(Exercise instructions): Quote all lines below exactly. Images stay out.
※
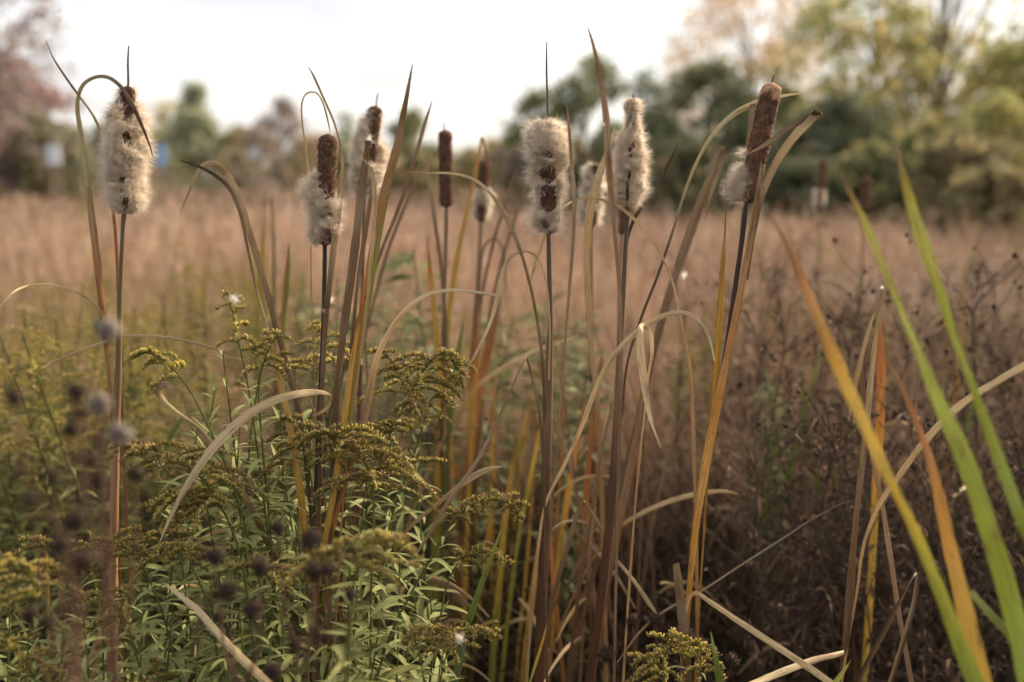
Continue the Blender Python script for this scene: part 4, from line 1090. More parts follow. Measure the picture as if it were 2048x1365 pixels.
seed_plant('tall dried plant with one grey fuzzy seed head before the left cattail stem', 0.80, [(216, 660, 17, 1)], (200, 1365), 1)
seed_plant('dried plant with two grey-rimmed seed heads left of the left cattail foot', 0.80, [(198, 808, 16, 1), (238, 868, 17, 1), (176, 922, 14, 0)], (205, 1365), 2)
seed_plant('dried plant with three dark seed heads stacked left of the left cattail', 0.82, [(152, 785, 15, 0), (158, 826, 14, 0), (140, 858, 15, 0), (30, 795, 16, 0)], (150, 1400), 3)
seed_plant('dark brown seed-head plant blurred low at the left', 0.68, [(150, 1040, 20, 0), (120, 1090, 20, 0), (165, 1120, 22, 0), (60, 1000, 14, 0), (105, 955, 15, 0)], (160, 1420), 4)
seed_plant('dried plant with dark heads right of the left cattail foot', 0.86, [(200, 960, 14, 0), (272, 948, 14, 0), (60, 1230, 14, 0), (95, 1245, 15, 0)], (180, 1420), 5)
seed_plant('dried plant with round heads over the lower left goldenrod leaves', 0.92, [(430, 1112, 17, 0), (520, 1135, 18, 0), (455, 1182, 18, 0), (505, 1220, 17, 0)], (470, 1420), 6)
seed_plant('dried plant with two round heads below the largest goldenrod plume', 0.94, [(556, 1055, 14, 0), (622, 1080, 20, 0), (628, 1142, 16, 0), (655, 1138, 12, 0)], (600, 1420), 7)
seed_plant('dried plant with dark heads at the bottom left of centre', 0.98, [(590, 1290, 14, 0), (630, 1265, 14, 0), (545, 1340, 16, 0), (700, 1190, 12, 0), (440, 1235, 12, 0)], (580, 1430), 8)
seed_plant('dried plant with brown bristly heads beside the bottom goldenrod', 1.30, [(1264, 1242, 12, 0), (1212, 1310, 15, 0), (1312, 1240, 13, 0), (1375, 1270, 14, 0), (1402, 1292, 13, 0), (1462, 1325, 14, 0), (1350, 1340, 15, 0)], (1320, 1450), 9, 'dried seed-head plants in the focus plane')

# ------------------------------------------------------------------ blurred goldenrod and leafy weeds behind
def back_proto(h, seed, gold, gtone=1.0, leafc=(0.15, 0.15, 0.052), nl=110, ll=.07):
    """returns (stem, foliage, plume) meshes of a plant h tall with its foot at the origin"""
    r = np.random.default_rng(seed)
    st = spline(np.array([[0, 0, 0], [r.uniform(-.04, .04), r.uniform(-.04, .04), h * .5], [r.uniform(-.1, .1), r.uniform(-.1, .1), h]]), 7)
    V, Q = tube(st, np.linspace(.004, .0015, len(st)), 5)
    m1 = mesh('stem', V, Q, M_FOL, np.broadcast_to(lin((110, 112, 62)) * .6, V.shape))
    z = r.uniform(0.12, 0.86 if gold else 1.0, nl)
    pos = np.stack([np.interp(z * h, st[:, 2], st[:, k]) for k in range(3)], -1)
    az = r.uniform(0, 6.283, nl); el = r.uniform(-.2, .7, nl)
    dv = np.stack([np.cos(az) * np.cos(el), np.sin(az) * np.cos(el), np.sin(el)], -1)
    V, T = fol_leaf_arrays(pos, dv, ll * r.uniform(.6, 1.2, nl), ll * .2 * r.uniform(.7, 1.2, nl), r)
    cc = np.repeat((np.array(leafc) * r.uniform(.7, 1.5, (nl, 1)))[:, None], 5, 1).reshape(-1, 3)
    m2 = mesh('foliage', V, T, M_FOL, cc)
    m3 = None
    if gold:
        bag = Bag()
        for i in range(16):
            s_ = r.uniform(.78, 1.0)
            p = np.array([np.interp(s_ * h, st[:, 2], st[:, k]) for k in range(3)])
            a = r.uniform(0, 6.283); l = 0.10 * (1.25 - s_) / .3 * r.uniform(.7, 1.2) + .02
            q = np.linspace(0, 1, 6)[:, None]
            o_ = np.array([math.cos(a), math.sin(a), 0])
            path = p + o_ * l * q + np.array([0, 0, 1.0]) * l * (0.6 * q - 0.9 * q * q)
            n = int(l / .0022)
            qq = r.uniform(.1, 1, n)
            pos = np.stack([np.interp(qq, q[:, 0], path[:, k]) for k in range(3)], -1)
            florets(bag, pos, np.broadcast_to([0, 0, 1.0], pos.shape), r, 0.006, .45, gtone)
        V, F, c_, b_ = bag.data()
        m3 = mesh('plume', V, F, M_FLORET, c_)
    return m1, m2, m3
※
(Solution to this exercise):
Continue the Blender Python script for this scene: part 4, from line 1090. More parts follow. Measure the picture as if it were 2048x1365 pixels.
seed_plant('tall dried plant with one grey fuzzy seed head before the left cattail stem', 0.80, [(216, 660, 17, 1)], (200, 1365), 1)
seed_plant('dried plant with two grey-rimmed seed heads left of the left cattail foot', 0.80, [(198, 808, 16, 1), (238, 868, 17, 1), (176, 922, 14, 0)], (205, 1365), 2)
seed_plant('dried plant with three dark seed heads stacked left of the left cattail', 0.82, [(152, 785, 15, 0), (158, 826, 14, 0), (140, 858, 15, 0), (30, 795, 16, 0)], (150, 1400), 3)
seed_plant('dark brown seed-head plant blurred low at the left', 0.68, [(150, 1040, 20, 0), (120, 1090, 20, 0), (165, 1120, 22, 0), (60, 1000, 14, 0), (105, 955, 15, 0)], (160, 1420), 4)
seed_plant('dried plant with dark heads right of the left cattail foot', 0.86, [(200, 960, 14, 0), (272, 948, 14, 0), (60, 1230, 14, 0), (95, 1245, 15, 0)], (180, 1420), 5)
seed_plant('dried plant with round heads over the lower left goldenrod leaves', 0.92, [(430, 1112, 17, 0), (520, 1135, 18, 0), (455, 1182, 18, 0), (505, 1220, 17, 0)], (470, 1420), 6)
seed_plant('dried plant with two round heads below the largest goldenrod plume', 0.94, [(556, 1055, 14, 0), (622, 1080, 20, 0), (628, 1142, 16, 0), (655, 1138, 12, 0)], (600, 1420), 7)
seed_plant('dried plant with dark heads at the bottom left of centre', 0.98, [(590, 1290, 14, 0), (630, 1265, 14, 0), (545, 1340, 16, 0), (700, 1190, 12, 0), (440, 1235, 12, 0)], (580, 1430), 8)
seed_plant('dried plant with brown bristly heads beside the bottom goldenrod', 1.30, [(1264, 1242, 12, 0), (1212, 1310, 15, 0), (1312, 1240, 13, 0), (1375, 1270, 14, 0), (1402, 1292, 13, 0), (1462, 1325, 14, 0), (1350, 1340, 15, 0)], (1320, 1450), 9, 'dried seed-head plants in the focus plane')

# ------------------------------------------------------------------ blurred goldenrod and leafy weeds behind
def back_proto(h, seed, gold, gtone=1.0, leafc=(0.15, 0.15, 0.052), nl=110, ll=.07):
    """returns (stem, foliage, plume) meshes of a plant h tall with its foot at the origin"""
    r = np.random.default_rng(seed)
    st = spline(np.array([[0, 0, 0], [r.uniform(-.04, .04), r.uniform(-.04, .04), h * .5], [r.uniform(-.1, .1), r.uniform(-.1, .1), h]]), 7)
    V, Q = tube(st, np.linspace(.004, .0015, len(st)), 5)
    m1 = mesh('stem', V, Q, M_FOL, np.broadcast_to(lin((110, 112, 62)) * .6, V.shape))
    z = r.uniform(0.12, 0.86 if gold else 1.0, nl)
    pos = np.stack([np.interp(z * h, st[:, 2], st[:, k]) for k in range(3)], -1)
    az = r.uniform(0, 6.283, nl); el = r.uniform(-.2, .7, nl)
    dv = np.stack([np.cos(az) * np.cos(el), np.sin(az) * np.cos(el), np.sin(el)], -1)
    V, T = fol_leaf_arrays(pos, dv, ll * r.uniform(.6, 1.2, nl), ll * .2 * r.uniform(.7, 1.2, nl), r)
    cc = np.repeat((np.array(leafc) * r.uniform(.7, 1.5, (nl, 1)))[:, None], 5, 1).reshape(-1, 3)
    m2 = mesh('foliage', V, T, M_FOL, cc)
    m3 = None
    if gold:
        bag = Bag()
        for i in range(16):
            s_ = r.uniform(.78, 1.0)
            p = np.array([np.interp(s_ * h, st[:, 2], st[:, k]) for k in range(3)])
            a = r.uniform(0, 6.283); l = 0.10 * (1.25 - s_) / .3 * r.uniform(.7, 1.2) + .02
            q = np.linspace(0, 1, 6)[:, None]
            o_ = np.array([math.cos(a), math.sin(a), 0])
            path = p + o_ * l * q + np.array([0, 0, 1.0]) * l * (0.6 * q - 0.9 * q * q)
            n = int(l / .0022)
            qq = r.uniform(.1, 1, n)
            pos = np.stack([np.interp(qq, q[:, 0], path[:, k]) for k in range(3)], -1)
            florets(bag, pos, np.broadcast_to([0, 0, 1.0], pos.shape), r, 0.006, .45, gtone)
        V, F, c_, b_ = bag.data()
        m3 = mesh('plume', V, F, M_FLORET, c_)
    return m1, m2, m3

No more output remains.